Le ministre italien a rencontré dimanche son homologue algérien Nouredine Bedoui, puis le ministre des Affaires étrangères Abdelkader Messahel, et s'est entretenu, lundi, avec le Premier ministre Ahmed Ouyahia, sur la lutte contre l'immigration clandestine et le terrorisme. Selon un communiqué du Premier ministère, «l'audience a donné lieu à l'examen de l'état d'évolution des relations bilatérales, notamment la coopération sécuritaire, la lutte contre la criminalité transfrontalière et la circulation des biens et des personnes». De son côté, le ministre italien avait indiqué que son pays «travaille avec les autorités algériennes pour améliorer notre collaboration dans les cas d'immigration clandestine». La hantise des responsables italiens est que l'Algérie, comme la Tunisie, ne soient, dorénavant, les deux nouvelles portes sur l'Europe, après que les migrants subsahariens aient déserté la Libye, où ils sont exposés aux pires sévices, selon l'Organisation internationale des migrations (OIM).

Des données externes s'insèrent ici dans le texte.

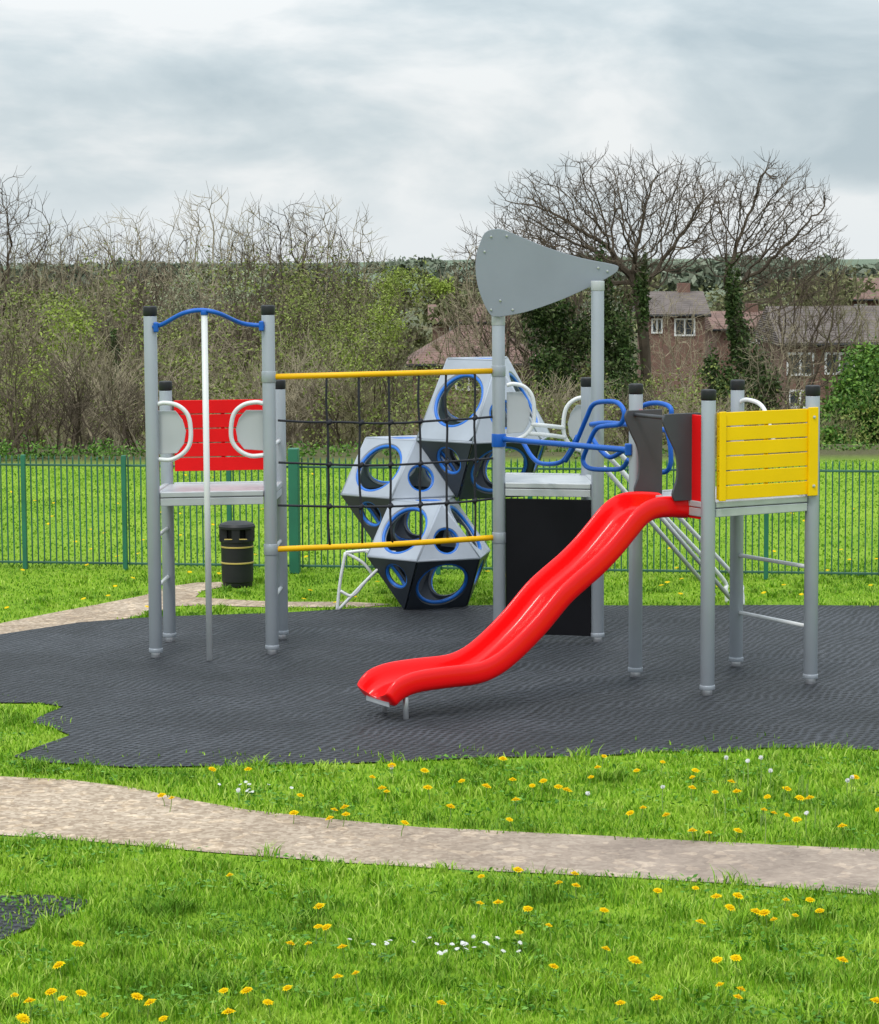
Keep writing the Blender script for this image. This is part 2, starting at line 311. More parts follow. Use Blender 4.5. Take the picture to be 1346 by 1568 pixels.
def tufts(Ymin,Ymax,nt_,h,w):
    cy=rng.random(nt_)*(Ymax-Ymin)+Ymin; cx=(rng.random(nt_)*2-1)*.2*cy; m=45
    x=(cx[:,None]+rng.normal(size=(nt_,m))*.03).ravel(); y=(cy[:,None]+rng.normal(size=(nt_,m))*.03).ravel()
    hh=(np.repeat(h*(.6+.7*rng.random(nt_)),m)*(.5+.6*rng.random(nt_*m)))
    kp=~(inpoly(x,y,P_rub)|inpoly(x,y,P_path)|inpoly(x,y,P_bp)|inpoly(x,y,P_sm)); x=x[kp];y=y[kp];hh=hh[kp]
    return bladegeo(x,y,hh,np.full(len(x),w),.3+.6*rng.random(len(x)))
def joinVF(lst):
    o=0;Vs=[];Fs=[]
    for V,F in lst: Vs.append(V);Fs.append(F+o);o+=len(V)
    return np.concatenate(Vs),np.concatenate(Fs)
M_grass=leafmat("grass_blades",[(.07,.20,.008),(.18,.37,.014),(.28,.48,.028),(.47,.58,.13)],0,.55,1.2,.8,(.08,.20,.014),(.38,.50,.06))
V,Fg=joinVF([blades(8.8,11.2,6500,.012,.05,.0055),blades(11.2,13.4,4500,.012,.045,.006),blades(13.4,16.5,3500,.012,.045,.0075,.10),tufts(8.8,12,260,.085,.006),tufts(12,16.5,300,.07,.007)])
fast("grass",V,Fg,M_grass)
V,Fg=joinVF([blades(16.5,24,1200,.012,.03,.010,.04),blades(24,35,480,.012,.026,.014),tufts(18,23,300,.05,.01)])
fast("grass",V,Fg,M_grass)
def leavesVF(cen,size,flat=0.0):
    k=len(cen); a=rng.normal(size=(k,3)); a[:,2]*=(1-flat); a/=np.linalg.norm(a,axis=1)[:,None]+1e-9
    b=rng.normal(size=(k,3)); b[:,2]*=(1-flat); c=np.cross(a,b); c/=np.linalg.norm(c,axis=1)[:,None]+1e-9; b=np.cross(c,a)
    s=(size*(.6+.8*rng.random(k)))[:,None] if np.isscalar(size) else size[:,None]
    V=np.stack([cen-a*s,cen-b*s*.5,cen+a*s,cen+b*s*.5],1).reshape(-1,3)
    return V,np.arange(k*4).reshape(-1,4)
k=22000; y=9+rng.random(k)*6.8; x=(rng.random(k)*2-1)*.2*y; kp=(wn(x,y,3.1)+.6*wn(x,y,11)>.25)&~(inpoly(x,y,P_rub)|inpoly(x,y,P_path))
cen=np.stack([x,y,.02+.025*rng.random(k)],1)[kp]
V,Fg=leavesVF(cen,.014,.75)
M_weed=leafmat("weed_leaves",[(.035,.13,.012),(.09,.24,.02),(.17,.35,.05)],0,.5,2,.3)
fast("clover_and_weeds",V,Fg,M_weed)
# flowers
dan=[(22,1524),(45,1533),(78,1519),(95,1529),(124,1521),(119,1446),(210,1526),(230,1535),(250,1560),(343,1517),(378,1517),(352,1340),(440,1513),(489,1388),(487,1419),(500,1420),(524,1450),(545,1490),(517,1496),(472,1445),(445,1445),(676,1536),(735,1383),(763,1382),(795,1428),(840,1417),(808,1392),(737,1342),(793,1332),(856,1352),(882,1356),(925,1394),(928,1453),(970,1468),(974,1473),(950,1536),(1006,1529),(1073,1412),(1098,1470),(1127,1467),(1102,1508),(1135,1515),(1130,1527),(1218,1402),(1240,1378),(1204,1378),(1158,1396),(1170,1398),(1130,1372),(1097,1373),(1065,1360),(1007,1364),(1342,1533),(1290,1470),(880,1338),(1118,1390),(1255,1395),(1185,1408),(848,1480),(90,1478),(35,1560),(350,1550),(410,1535),(160,1555),
(247,1218),(263,1222),(380,1178),(325,1178),(460,1218),(450,1245),(505,1253),(530,1247),(528,1236),(512,1240),(592,1212),(585,1207),(655,1206),(707,1196),(745,1204),(770,1162),(785,1194),(815,1203),(832,1196),(855,1205),(868,1210),(905,1190),(925,1158),(915,1175),(975,1180),(1015,1167),(1065,1180),(1060,1190),(1060,1206),(1095,1213),(1120,1197),(1128,1212),(1175,1220),(1170,1240),(1185,1245),(1205,1248),(1220,1255),(1240,1222),(1225,1222),(1205,1208),(965,1245),(1020,1248),(985,1237),(1130,1272),(1060,1272),(1085,1275),(780,1255),(790,1225),(620,1260),(1310,1190),(1345,1240),(1290,1265),(690,1235),(570,1190),(600,1172),(650,1180)]
VF=[];SF=[];WF=[]
def head(c,r,np_,tilt,dst,lay=2):
    t=Vector((random.uniform(-1,1)*tilt,random.uniform(-1.2,.1)*tilt,1)).normalized(); a=t.orthogonal().normalized(); b_=t.cross(a)
    for la in range(lay):
        rr=r*(1-.4*la); z0=r*.2*la
        V=[];F=[]
        for k in range(np_):
            an=2*math.pi*(k+.5*la)/np_; d=a*math.cos(an)+b_*math.sin(an); s=a*-math.sin(an)+b_*math.cos(an)
            q=len(V); hw=rr*math.pi/np_*.9; ra=rr*random.uniform(.85,1.1)
            V+= [c+t*z0, c+d*ra*.6-s*hw+t*(z0+r*.14), c+d*ra+t*(z0+r*.02), c+d*ra*.6+s*hw+t*(z0+r*.14)]
            F.append((q,q+1,q+2,q+3))
        dst.append((np.array([tuple(v) for v in V]),np.array(F)))
def stem(a,b_,r,dst):
    V=[];F=[]; m=(a+b_)/2+Vector((random.uniform(-.005,.005),0,0)); tubegeo([a,m,b_],r,4,V,F,False); dst.append((np.array([tuple(v) for v in V]),np.array(F)))
for (u,v) in dan:
    h=random.uniform(.055,.085); c=GZ(u,v,h); stem(Vector((c.x+random.uniform(-.02,.02),c.y+.01,0)),c,.0022,SF); head(c,random.uniform(.019,.031),13,.35,VF,3)
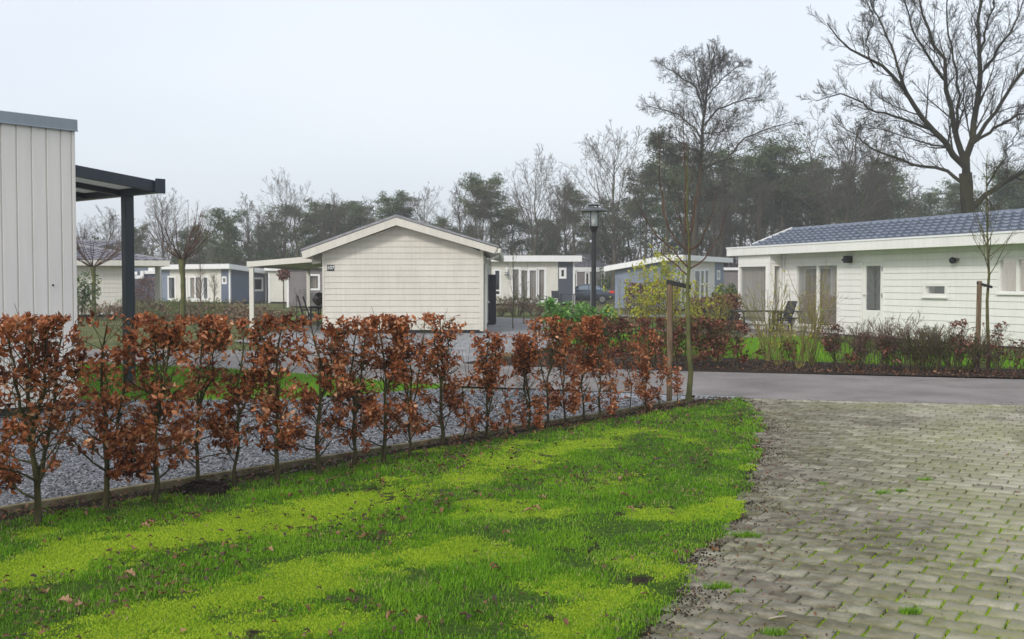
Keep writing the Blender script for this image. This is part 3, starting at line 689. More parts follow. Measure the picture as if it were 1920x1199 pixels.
# soil clods / mole mound at hedge foot
n = 2600; p0_ = gnd(860,682); tt = rs.rand(n); P = []
for k_ in range(n):
    u_k = rs.uniform(900,2000); v_lo = 687+(u_k-1000)*.026; q_ = gnd(u_k, v_lo-rs.uniform(1,20)); P.append((q_.x,q_.y,.012))
leaf_mesh('bed_leaf_litter', np.array(P), rs.uniform(.03,.07,n), 'oak', M['leaf_dry'], rnd=rs.beta(1.4,2.2,n), rot=rotmats(n,.5))
tag(bpy.data.objects['bed_leaf_litter'], 'dry brown leaves scattered on the dark soil of the planting bed', 'leaf litter', kind='stuff')
def mound(u, v, r, h, label):
    n = 500; a = rs.rand(n)*6.28; rr = r*np.sqrt(rs.rand(n)); p = gnd(u, v)
    P = P3(rr*np.cos(a), rr*np.sin(a), h*(1-(rr/r)**2)*rs.rand(n)**.3)
    T = np.array([(-1,-1,-.8),(1,-.9,-.7),(0,1,-.8),(.1,0,1)])*.012; rot = rotmats(n)
    V = (np.einsum('nij,kj->nki', rot, T)*rs.uniform(.5,1.6,n)[:,None,None]+P[:,None]).reshape(-1,3); i = np.arange(n)*4
    gx, gy = np.meshgrid(np.linspace(-1,1,14), np.linspace(-1,1,14)); rr = np.hypot(gx,gy)
    Vg = P3((gx*r).ravel(), (gy*r).ravel(), (h*.9*np.clip(1-rr**2,-.05,1)*(.8+.4*vnoise(gx,gy,.3))).ravel()); gi = np.arange(196).reshape(14,14)
    Qg = np.stack([gi[:-1,:-1],gi[:-1,1:],gi[1:,1:],gi[1:,:-1]],-1).reshape(-1,4)+len(V)
    o = np_mesh('soil_mound', np.concatenate([V,Vg]), [np.concatenate([np.stack([i+a,i+b,i+c],-1) for a,b,c in ((0,1,3),(1,2,3),(2,0,3),(0,2,1))]), Qg], M['soil'])
    o.location = (p.x,p.y,0); tag(o, label, 'soil mound')
mound(378,922,.22,.07,'dark crumbly soil mound at the foot of the beech hedge')
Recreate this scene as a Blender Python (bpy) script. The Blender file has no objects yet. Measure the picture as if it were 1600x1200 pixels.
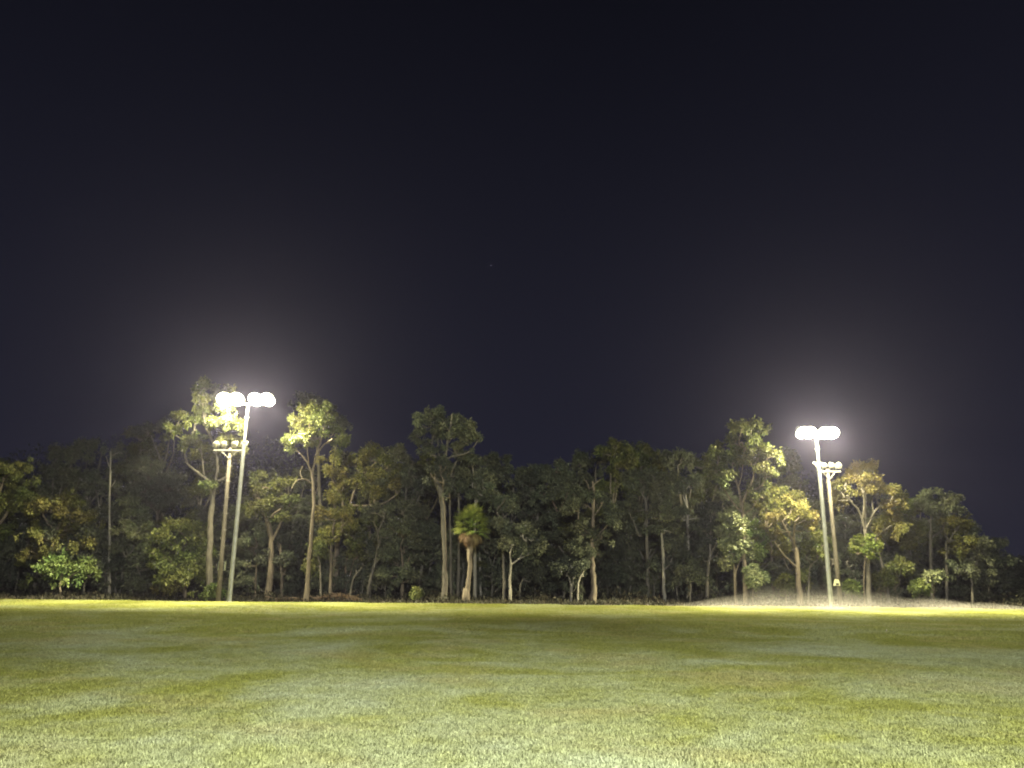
import bpy, math, random
import numpy as np
from mathutils import Vector, Matrix
R = math.radians
SC = bpy.context.scene
COL = SC.collection

# ------------------------------------------------------------------ camera
CAM_H, PITCH, ROLL, F_PX = 1.65, R(14.2), R(-0.55), 1202.0
cam_d = bpy.data.cameras.new('camera')
cam = bpy.data.objects.new('camera', cam_d); COL.objects.link(cam)
CAM_M = Matrix.Translation((0, 0, CAM_H)) @ Matrix.Rotation(R(90) + PITCH, 4, 'X') @ Matrix.Rotation(-ROLL, 4, 'Z')
cam.matrix_world = CAM_M
cam_d.sensor_width = 36.0
cam_d.lens = F_PX / 1600 * 36
cam_d.clip_end = 3000
SC.camera = cam

# ------------------------------------------------------------------ night sky
w = bpy.data.worlds.new('World'); SC.world = w; w.use_nodes = True
nt = w.node_tree; nt.nodes.clear()
wo = nt.nodes.new('ShaderNodeOutputWorld'); bg = nt.nodes.new('ShaderNodeBackground')
tc = nt.nodes.new('ShaderNodeTexCoord'); sep = nt.nodes.new('ShaderNodeSeparateXYZ')
rp = nt.nodes.new('ShaderNodeValToRGB')
rp.color_ramp.elements[0].position = 0.0; rp.color_ramp.elements[0].color = (0.0120, 0.0128, 0.0255, 1)
rp.color_ramp.elements[1].position = 0.75; rp.color_ramp.elements[1].color = (0.0010, 0.0013, 0.0028, 1)
nt.links.new(tc.outputs['Generated'], sep.inputs[0]); nt.links.new(sep.outputs['Z'], rp.inputs[0])
nt.links.new(rp.outputs[0], bg.inputs['Color']); bg.inputs['Strength'].default_value = 1.0
nt.links.new(bg.outputs[0], wo.inputs['Surface'])

# ------------------------------------------------------------------ render settings, light levels
SC.view_settings.view_transform = 'Standard'; SC.view_settings.look = 'None'
SC.view_settings.exposure = 0.0; SC.view_settings.gamma = 1.0
SC.view_settings.use_curve_mapping = False
cy = SC.cycles
cy.max_bounces = 4; cy.diffuse_bounces = 2; cy.glossy_bounces = 1; cy.transmission_bounces = 2
cy.transparent_max_bounces = 6; cy.volume_bounces = 0
cy.use_denoising = True
cy.filter_width = 2.0
cy.sample_clamp_indirect = 3.0
try:
    cy.volume_step_rate = 1.0; cy.volume_max_steps = 256
except Exception: pass

LAMP_COL = (1.0, 0.93, 0.55)          # far floodlights, warm metal halide
NEAR_COL = (0.97, 1.0, 0.91)
SPOT_L, SPOT_R, SPILL = 92000.0, 96000.0, 5600.0     # watts per lamp
SPOT_NEAR = (100000.0, 60000.0, 60000.0, 100000.0)
HAZE = 0.00037
HAZE_G = 0.80

# ------------------------------------------------------------------ helpers
def at(u, v, Y):
    """world point on the plane y = Y seen at photo pixel (u, v)"""
    d = CAM_M.to_3x3() @ Vector(((u - 800) / F_PX, (600 - v) / F_PX, -1))
    t = Y / d.y
    return np.array([d.x * t, Y, CAM_H + d.z * t])
def mpp(Y): return Y / F_PX * 1.02     # metres per photo pixel at distance Y
def col_at(u, Y): return float(at(u, 900, Y)[0])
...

Durant ces trois dernières années, près de 150.000 Subsahariens sont parvenus à entrer en Europe en traversant la Méditerranée. Depuis le début de 2017, on estime à 26.886, le nombre de migrants arrivés en Italie, soit plus de 7.000 que le nombre enregistré, l'année dernière, sur la même période. Mais, depuis juin dernier, la route de la Libye a été fermée après un accord passé entre le gouvernement libyen et les autorités italiennes, le 21 mai dernier, qui ont fourni d'importants moyens matériels aux gardes-côtes libyens et les ont formés. Ainsi, depuis cet accord, quelque 6 000 candidats à la traversée ont été ramenés en Libye, tandis qu'au moins 1.244 autres sont morts ou disparus en mer, selon l'Organisation internationale pour les Migrations (OIM).